E, assim, elasticamente seguem animados os meus dias – jornais e filmes na TV, ouço música, toco algum instrumento, leio, rezo ao amanhecer – terminados em exaustão. Mas satisfeita comigo mesma, gosto de minha companhia. Até quando, não sei.
Não me sinto tão só como imaginei, ainda que guarde numa caixinha a lacuna da presença – de filhas e netos, principalmente – todos nela protegidos e resguardados. Com paciência, confio na sabedoria do tempo.
Às vezes puxo o ar com mais força e me dou conta de que não estou imune a esporádicos flashes de tristeza, preocupação ou insegurança. Mas logo, logo me entrego à vida do dia, por sinal, ensolarado. A alegria vem por tabela. Sentimentos vêm e novamente partem para onde devem estar – em outra morada do meu coração.
Chego a agradecer, reafirmando que ciclicamente nada é para sempre, – situações boas, ou não -, e sempre foi assim, desde os primórdios.
Netos que, mesmo compreendendo a ameaça do bichinho invisível, o pior deles, a cada dia só fazem dilatar a criatividade. Surpreendidos com a permanência tão longa dos pais em casa – saboreiam, pedacinho por pedacinho, desse doce tão imprevisível e encantado. Tão logo tudo passe, já terão vivenciado – isso é o que importa.
Pego-me falando sozinha – comigo, com as cachorras, com a casa. Mas também tenho rido bastante.
Não, não estou louca. Apenas mais conectada a um velho e novo mundo de múltiplas moradas e companhias. O mundo do aqui e agora – o da varanda, onde mais fico; de cada cômodo da casa, o de onde agora escrevo. O mundo dos sonhos, dos sentimentos e pensamentos – confortáveis ou não.
Lembro os meus pais – cada um em sua ampla e solitária biblioteca com literatura rara, sempre debruçados sobre seus livros. Assim, se sentiam bem.
Nesse momento de reclusão, sinto-os mais presentes.
O pai, advogado muito renomado, querido e respeitado, era excessivamente rodeado por pessoas, fato que muitas vezes o aborrecia. Isso me faz usufruir ainda mais do tempo de estar só.
Minha mãe, escritora das madrugadas e cantora, costumava dizer que os objetos têm vida. E eu não me sinto diferente dela.
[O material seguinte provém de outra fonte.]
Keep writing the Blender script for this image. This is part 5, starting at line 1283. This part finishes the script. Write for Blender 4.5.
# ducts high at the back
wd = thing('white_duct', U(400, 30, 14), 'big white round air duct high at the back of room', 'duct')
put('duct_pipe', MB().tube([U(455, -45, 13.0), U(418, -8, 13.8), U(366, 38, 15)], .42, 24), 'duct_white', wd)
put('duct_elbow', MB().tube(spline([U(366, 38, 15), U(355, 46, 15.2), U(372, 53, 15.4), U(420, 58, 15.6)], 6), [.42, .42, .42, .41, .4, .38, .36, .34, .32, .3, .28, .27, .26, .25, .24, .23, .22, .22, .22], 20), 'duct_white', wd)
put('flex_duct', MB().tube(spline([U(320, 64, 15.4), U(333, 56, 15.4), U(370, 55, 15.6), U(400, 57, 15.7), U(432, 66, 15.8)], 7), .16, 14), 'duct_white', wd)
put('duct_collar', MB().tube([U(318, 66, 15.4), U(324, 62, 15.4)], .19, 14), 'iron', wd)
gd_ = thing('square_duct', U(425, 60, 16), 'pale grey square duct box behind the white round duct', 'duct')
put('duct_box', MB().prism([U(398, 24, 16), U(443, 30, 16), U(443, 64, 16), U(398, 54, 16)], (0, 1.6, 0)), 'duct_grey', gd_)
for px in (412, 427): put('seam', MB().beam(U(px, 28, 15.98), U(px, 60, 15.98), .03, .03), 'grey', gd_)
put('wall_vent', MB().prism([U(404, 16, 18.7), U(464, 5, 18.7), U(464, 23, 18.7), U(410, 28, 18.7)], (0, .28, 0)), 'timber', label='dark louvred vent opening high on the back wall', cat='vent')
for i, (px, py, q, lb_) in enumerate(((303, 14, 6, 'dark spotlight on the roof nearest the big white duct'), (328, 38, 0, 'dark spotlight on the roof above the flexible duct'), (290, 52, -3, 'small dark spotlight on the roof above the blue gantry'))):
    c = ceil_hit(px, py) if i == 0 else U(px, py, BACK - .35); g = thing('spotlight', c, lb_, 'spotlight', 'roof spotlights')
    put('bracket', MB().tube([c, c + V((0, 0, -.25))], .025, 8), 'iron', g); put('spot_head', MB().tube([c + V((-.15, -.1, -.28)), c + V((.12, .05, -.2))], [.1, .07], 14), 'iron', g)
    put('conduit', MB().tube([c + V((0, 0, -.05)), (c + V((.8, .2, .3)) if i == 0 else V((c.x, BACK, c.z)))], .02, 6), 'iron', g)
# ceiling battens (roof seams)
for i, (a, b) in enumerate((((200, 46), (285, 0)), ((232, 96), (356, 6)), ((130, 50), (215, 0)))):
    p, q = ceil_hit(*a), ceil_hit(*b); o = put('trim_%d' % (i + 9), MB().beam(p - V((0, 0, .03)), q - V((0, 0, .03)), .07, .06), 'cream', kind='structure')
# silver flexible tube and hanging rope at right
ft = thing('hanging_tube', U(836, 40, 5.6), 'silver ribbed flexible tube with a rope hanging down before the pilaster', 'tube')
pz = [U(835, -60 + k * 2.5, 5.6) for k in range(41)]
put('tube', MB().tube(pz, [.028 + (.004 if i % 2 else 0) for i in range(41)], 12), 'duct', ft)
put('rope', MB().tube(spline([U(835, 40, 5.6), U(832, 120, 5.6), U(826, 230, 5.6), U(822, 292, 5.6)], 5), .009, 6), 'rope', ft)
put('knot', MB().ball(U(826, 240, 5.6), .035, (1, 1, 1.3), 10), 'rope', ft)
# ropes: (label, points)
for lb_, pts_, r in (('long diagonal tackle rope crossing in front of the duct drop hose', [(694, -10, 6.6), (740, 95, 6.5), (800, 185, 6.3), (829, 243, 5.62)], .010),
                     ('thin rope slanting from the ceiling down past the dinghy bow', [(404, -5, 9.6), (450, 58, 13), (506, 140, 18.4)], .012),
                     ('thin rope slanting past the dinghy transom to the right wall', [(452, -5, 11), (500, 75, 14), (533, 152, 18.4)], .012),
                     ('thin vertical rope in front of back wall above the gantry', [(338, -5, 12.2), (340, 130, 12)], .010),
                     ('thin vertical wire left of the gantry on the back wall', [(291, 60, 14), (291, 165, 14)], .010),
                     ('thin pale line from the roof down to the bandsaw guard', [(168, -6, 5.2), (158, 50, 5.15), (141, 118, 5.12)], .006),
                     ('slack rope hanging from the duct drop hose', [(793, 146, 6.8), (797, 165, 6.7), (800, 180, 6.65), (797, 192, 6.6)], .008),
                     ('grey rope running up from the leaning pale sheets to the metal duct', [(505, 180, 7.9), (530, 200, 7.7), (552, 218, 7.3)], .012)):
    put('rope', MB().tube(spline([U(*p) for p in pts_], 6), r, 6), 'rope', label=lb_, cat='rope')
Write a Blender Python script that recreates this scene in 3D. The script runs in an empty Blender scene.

Em pensamento, imagino a história e procedência deles.
Na minha casa, batizei uma cristaleira antiga, de museu. Nela moram os mais diversos seres – garrafas coloridas, tigelas e pratos antigos, bonecos instigantes de feiras de antiguidade, lâmpada, telefone antigo, relógios, luvas de casamento da vó Herondina; restos da coroa de casamento da minha mãe, carros e motos de louça e metal, copos, caixinhas, lembranças de viagens internacionais, objetos de arte, presentes inesquecíveis, muitos em forma de imagens.
Percebo nesses objetos a beleza, o tempo. Comunico-me com eles porque me olham.
Volto à minha mãe Irene – releio em pensamento as palavras, criadas por ela, eternizadas na lembrança de seu falecimento – “Não há ausência, porque a ausência é a distância e a distância não nos separa”.